Tag Archives: etheree

Notice the Mundane: NPM20 Day 9

Today’s poem is an etheree. It is a poem that grows from one syllable to 10, and in this case, inspired by power lines I noticed overhead.

Notice the Mundane

Wires

Above

Lines stretched high

Against the sky

Electricity

Depending on power

Invisible, essential

Ordinary infrastructure

Not taking in what is right above

Look up, look again, notice the mundane

®Douillard

Collaboration: Learning from a Mentor Text

Have you ever written an etheree?  I hadn’t–and hadn’t even heard of this particular poetic form until I came across the book Thanku: Poems of Gratitude by Miranda Paul.  As I read I came across a poem–an etheree-All This by Liz Garton Scanlon.  A poem that begins with one syllable and builds one syllable at a time until it reaches ten syllables in line ten.  In All This, Scanlon shows appreciation and gratitude for a small pleasure (or maybe a collection of small pleasures)…the snow, a book, a bubble bath, a cat…
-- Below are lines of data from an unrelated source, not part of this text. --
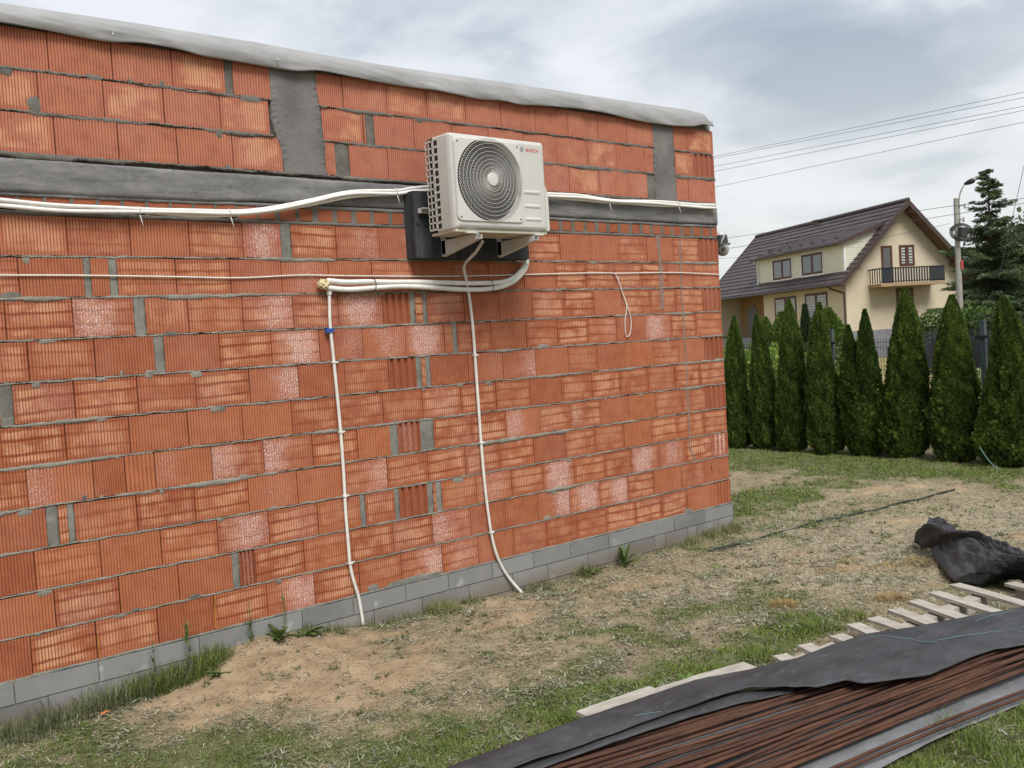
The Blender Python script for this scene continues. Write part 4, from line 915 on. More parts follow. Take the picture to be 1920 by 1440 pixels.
# main roof: stepped sheets of pressed tile on both slopes, dormer cut by laying its own roof over it
def slope(s0, s1, v0, z0, v1, z1, n, name, wave=.035, mat=ROOFM, parent=hs, ns=None):
    """tile courses from the eave (v0,z0) to the top (v1,z1)"""
    ns = ns or int((s1-s0)/.11); q = HB(); ss = np.linspace(s0, s1, ns+1); L_ = math.hypot(v1-v0, z1-z0); nv, nzv = -(z1-z0)/L_, (v1-v0)/L_
    if nzv < 0: nv, nzv = -nv, -nzv
    V = []; F = []; b = 0
    for i in range(n):
        for (t, lift) in ((i/n, .055), ((i+.97)/n, .012)):
            for s in ss:
                w = wave*(.5+.5*math.cos(2*math.pi*s/.22))**1.5
                V.append(hp(s, v0+(v1-v0)*t+nv*(lift+w), z0+(z1-z0)*t+nzv*(lift+w)))
        m_ = ns+1
        F += [(b+j, b+j+1, b+m_+j+1, b+m_+j) for j in range(ns)]
        if i < n-1: F += [(b+m_+j, b+m_+j+1, b+2*m_+j+1, b+2*m_+j) for j in range(ns)]
        b += 2*m_
    q.add(V, F); return q.build(name, mat, parent)
ES, RS = -.85, HL+.6
zr = zroof(RV)
slope(ES+.1, RS, -.7, 3.86, RV, zr, 17, 'roof')
slope(ES+.1, RS, 2*RV+.7, 3.86, RV, zr, 17, 'roof')
q = HB(); q.poly([(ES+.05, -.72, 3.74), (ES+.05, RV, zr-.10), (ES+.05, RV, zr-.0), (ES+.05, -.72, 3.84)], (RS-ES, 0, 0)); q.poly([(ES+.05, 2*RV+.72, 3.74), (ES+.05, RV, zr-.10), (ES+.05, RV, zr), (ES+.05, 2*RV+.72, 3.84)], (RS-ES, 0, 0)); q.build('soffit', SOFF, hs)
q = HB()
for v0 in (-.78, 2*RV+.78): 
    for s0 in (ES, RS): q = HB(); q.poly([(s0, v0, 3.62), (s0, RV, zr-.20), (s0, RV, zr+.14), (s0, v0, 3.92)], (.06, 0, 0)); q.build('verge_board', TRIM, hs)
q = HB(); q.tube([hp(ES, RV, zr+.10), hp(RS+.05, RV, zr+.10)], .11, 8); q.build('ridge_cap', ROOFM, hs, smooth=True)
q = HB(); q.tube([hp(ES, -.80, 3.80), hp(RS, -.80, 3.76)], .085, 8); q.build('gutter', TRIM, hs, smooth=True)
q = HB(); q.tube([hp(.5, -.80, 3.78), hp(.45, -.6, 3.6), hp(.02, -.12, 3.35), hp(.0, -.12, 3.1), hp(.0, -.12, .2)], .055, 8); q.build('downpipe', TRIM, hs, smooth=True)
q = HB(); q.tube([hp(HL-.3, -.80, 3.72), hp(HL-.25, -.4, 3.5), hp(HL-.2, -.08, 3.3), hp(HL-.2, -.08, .2)], .055, 8); q.build('downpipe', TRIM, hs, smooth=True)
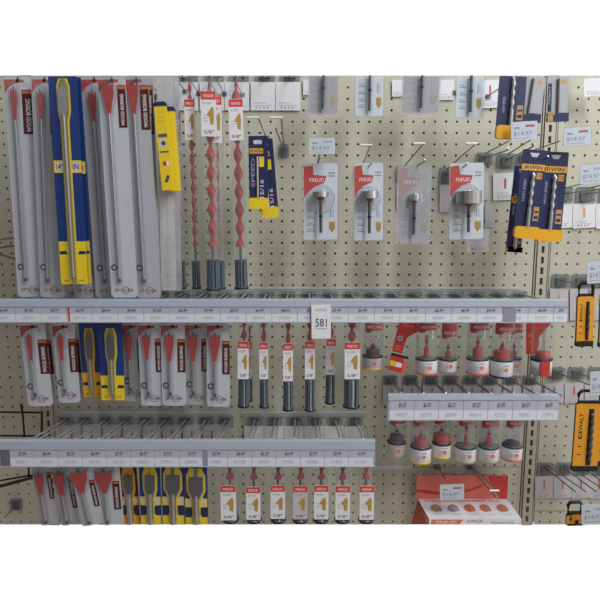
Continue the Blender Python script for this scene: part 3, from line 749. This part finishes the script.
# ================================================================ forstner row
forstner_card((320.5, 163.5), (320.5, 239.5), 34, .155, 'forstner bit card with clear dome, leftmost of the four mid-board, under a price tag', head=(16, 5))
forstner_card((368.5, 163), (368.5, 240), 29, .165, 'whitest forstner bit card, second from left, with silver cutter and yellow seal', head=(17, 7))
forstner_card((414.5, 166), (412.5, 241.5), 31, .15, 'dull grey forstner bit card with the smallest cutter, third from left', dim=True, head=(10, 6))
forstner_card((467, 163), (466, 239), 34, .17, 'forstner bit card with the largest cutter, rightmost of the four', head=(25, 12))
hang_hook((317, 170), (319.5, 158), (320, 150), d=.19, label='hook holding the leftmost forstner card under a price tag', plate=(13, 14), tbar=0)
price_tag(322, 146, 26, 16, .19, 'price tag above the leftmost forstner card', red=False)
hang_hook((361, 172), (371.5, 164), (370.5, 145), d=.2, label='hook with a white cross bar above the whitest forstner card', plate=(13, 14))
hang_hook((403, 173), (425, 161.5), (423.5, 143.5), d=.2, label='hook with a white cross bar above the dull grey forstner card', plate=(15, 20))
hang_hook((446, 175), (467, 165), (476, 143.5), d=.2, label='hook with a white cross bar above the forstner card with the largest cutter', plate=(14, 20))
back_tag(402, 186, 210, 11, 'pale hook card showing left of the dull grey forstner card', mark=None, dim=True)
back_tag(446, 184, 212, 13, 'pale hook card showing left of the rightmost forstner card', mark=None, dim=True)
back_tag(478, 229, 252, 22, 'small printed white card sticking out below the rightmost forstner card', mark=None, d=.05)
back_tag(489, 205, 227, 8, 'narrow dark-topped card at the right edge of the rightmost forstner card', mark=None, dim=True)
hang_hook((484, 158), (508, 150), (509, 141), d=.2, label='hook directly above and right of the rightmost forstner card', plate=(17, 15), tbar=0)
hang_hook((506, 160), (534, 146), (541, 133.5), d=.2, label='hook below the left white price tag, left of the slotted post', plate=(20, 18), tbar=0)
hang_hook((521, 158), (548, 158), (560, 141), d=.2, label='hook above the pair of navy drill packs, beside the slotted post', plate=(10, 12), tbar=0)
back_tag(482, 173, 200, 12, 'plain hook card right of the rightmost forstner card', mark=None, dim=True)
back_tag(505, 173, 200, 24, 'white hook card with a red stroke left of the pair of navy drill packs', mark='red')
price_tag(524, 131, 26, 19, .2, 'price tag left of the slotted post, under the clear navy-edged packs')
price_tag(577, 136.5, 27, 18, .2, 'price tag right of the slotted post at the upper right', red=True)

# ================================================================ navy packs
irwin_pack((513, 76.5), (508, 139.5), 27, .17, 'tall navy drill pack at the very top with an orange-yellow end', foot=13, cut_top=True)
def clear_navy(T, B, w, d, label, foot=(8, 'navy')):
    it = It('hole_bit_sleeve', label, 'drill bit', T, B, d); L = it.L; h = w/2
    m = it.mb(); m.box(-h, h, -.4, 0, 6, L, 'card_dim'); m.box(-h+.8, -h+w*.22, -.5, -.4, 10, L-6, 'blue'); m.text('COBALT', -h+w*.12, L*.6, L*.4, w*.08, -.55, 'card_dim', rot=math.pi/2)
    m.disc(h*.55, L-5, 2.6, -.46, 'yellow_deep'); m.build('card', it.root)
    m = it.mb(); m.box(-h*1.02, h*1.02, -3.5, 0, 0, 3, 'navy')
    m.prism([(-h, 3), (h, 3), (h, 8), (h*.2, 8.5), (-h*.3, 6), (-h, 9)], -3.5, 0, 'navy'); m.box(-h, -h*.5, -3.6, 0, 0, 9, 'tan'); m.build('foot_cap', it.root)
    m = it.mb(); m.tube([(0, -2, 6), (0, -2, L-2)], 1.3, 'steel_dark'); m.build('bit', it.root)
    m = it.mb(); m.rrect(-h-.3, h+.3, 6, L, .5, -4.2, -.5, 'blister_thin'); m.build('sleeve', it.root)
clear_navy((533, 77), (526, 122), 26, .165, 'clear sleeve with leaning bit and navy foot, right of the topmost tall navy pack')
clear_navy((558, 77), (556.5, 122), 21, .165, 'clear sleeve with upright bit, in front of the slotted post at the top')
m_ = irwin_pack((522, 166), (513, 250), 15, .11, 'narrow older navy pack hidden behind the left navy drill pack', foot=1, brand_y=30)
irwin_pack((535, 150), (524.5, 238.5), 24, .185, 'large navy drill pack with yellow foot, left of the pair beside the slotted post', foot=12)
irwin_pack((556, 152), (547, 241.5), 25, .17, 'large navy drill pack with yellow foot, right of the pair beside the slotted post', foot=12)

# ================================================================ row under the long rail
spade_pack((37, 324), (45.5, 404), 22, .125, 'spade bit pack stacked directly behind the leftmost one under the long rail', bit=(9, 2.6, 30), lab=(.33, .46, 17, 34), dim=True)
spade_pack((67, 324), (73, 401), 20, .125, 'spade bit pack stacked behind the one left of the two blue packs', bit=(9, 2.6, 30), lab=(.34, .40, 16, 34), dim=True)
spade_pack((32, 323), (41, 406), 25, .155, 'spade bit pack at the left end of the row under the long price rail', bit=(9, 2.6, 30), lab=(.33, .36, 17, 35))
spade_pack((63, 323), (70, 402.5), 22, .150, 'spade bit pack left of the two blue packs under the long price rail', bit=(9, 2.6, 30), lab=(.34, .36, 16, 34))
blue_pack((88, 322), (93.5, 397.5), 19, .140, 'darker blue and yellow spade bit pack, left of the pair under the long price rail', amber=True)
blue_pack((110, 322), (113.5, 400.5), 24, .160, 'brighter blue and yellow spade bit pack, right of the pair under the long price rail')
spade_pack((131, 323), (135, 401), 20, .135, 'dim spade bit pack just right of the pair of blue packs', bit=(7, 3.4, 31), lab=(.4, .3, 16, 34), dim=True)
spade_pack((149, 323), (153, 405.5), 23, .155, 'spade bit pack two places right of the pair of blue packs, narrow red blade', bit=(8, 3.8, 30), lab=(.36, .3, 16, 34))
spade_pack((172.5, 323), (174.5, 405.5), 24, .160, 'spade bit pack in the middle of the row of five right of the blue packs', bit=(8, 4.6, 32), lab=(.34, .32, 16, 34))
spade_pack((196, 323), (197, 404.5), 22, .145, 'slightly shaded spade bit pack, second from the auger tubes', bit=(8, 4.6, 32), lab=(.38, .3, 16, 33), dim=True)
spade_pack((218, 323), (218.5, 406.5), 23, .160, 'spade bit pack right beside the first auger tube under the long price rail', bit=(8, 5.2, 32), lab=(.34, .32, 18, 34))
names = ['first auger tube after the spade bit packs under the long price rail', 'slim auger tube, second in the row under the long price rail',
         'auger tube just left of the 581 sign under the long price rail', 'auger tube directly below the left edge of the 581 sign',
         'shaded auger tube just right of the 581 sign, hanging furthest back', 'widest auger tube in the row under the long price rail, at its right end']
for (xt, xb, w, y0, y1, cp, yb, d, dm, R), nm in zip([(243.5, 243, 11, 341, 379, 379, 408, .155, False, 2.6), (263.5, 264, 9, 342, 379, 380, 408.5, .155, False, 2.4), (288, 288, 10, 343, 381, 382, 411.5, .165, False, 2.6),
                                                   (310, 310, 10, 341, 379, 380, 412, .165, False, 2.8), (331.5, 330, 9.5, 339, 374.5, 376, 404.5, .13, True, 2.6), (352.5, 352, 15.5, 342, 379, 380, 409, .16, False, 4)], names):
    auger_tube((xt, 323), (xb, yb), w-1.2, d, nm, lab=(y0, y1), cap=cp, aug=(cp-3, 324), R=R, pitch=10, dim=dm, labw=w, tip=False, word='FREUD')
auger_tube((249.5, 324), (248.5, 402), 6, .13, 'narrow tube peeking out behind the first auger tube under the long price rail', lab=(342, 378), cap=380, aug=(375, 326), R=1.5, dim=True, labw=6)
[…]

Coming back from our winter break in early January, this seemed like a perfect alternative to resolution making and would ease us all back into writing and reading and thinking and planning.  So, in #collaboration with Liz Garton Scanlon, my students and I embarked on some etheree writing…and finally…today, I got their finished Postcards to Myself up on the classroom wall!

It feels like serendipity that this culmination coincided with the #clmooc poetry port invitation #collaboration!  I love that I can celebrate my students’ poetry and the power of a mentor text…and my own poem too.

postcard to myself

And here is a a closer view of a couple of student creations (8 and 9 year olds)…the first by H:

Bone

 

Skull

Fossil

Dinosaur

Bones in the ground

Brushing off the dust

Prehistoric fossils

Putting on the soft plaster

Breaking the hard rock to find bone

T-Rex has a small name but it’s huge

Fossils are everywhere in the world.

Bones

And another by B:

The Art of Folding Origami

 

Fold

sharp ends

crisp paper.

Origami

the art of folding

take your time, be precise

make sure you use square paper.

I can fold cranes, swords, hats, and more

fold until your run out of paper

origami is hard, so keep trying.

origami

And my own:

Inhale

 

Beach

with sand

bright sunshine

cool frothy waves

and perky sea birds.

I walk and watch and shoot

camera ready, focused

helping me see the world clearly.

I have so much to be grateful for

and I breathe in: inhaling sea’s bounty.

 

®Douillard

egret with reflection

Now it’s your turn to join in the collaboration!  Will you try an etheree?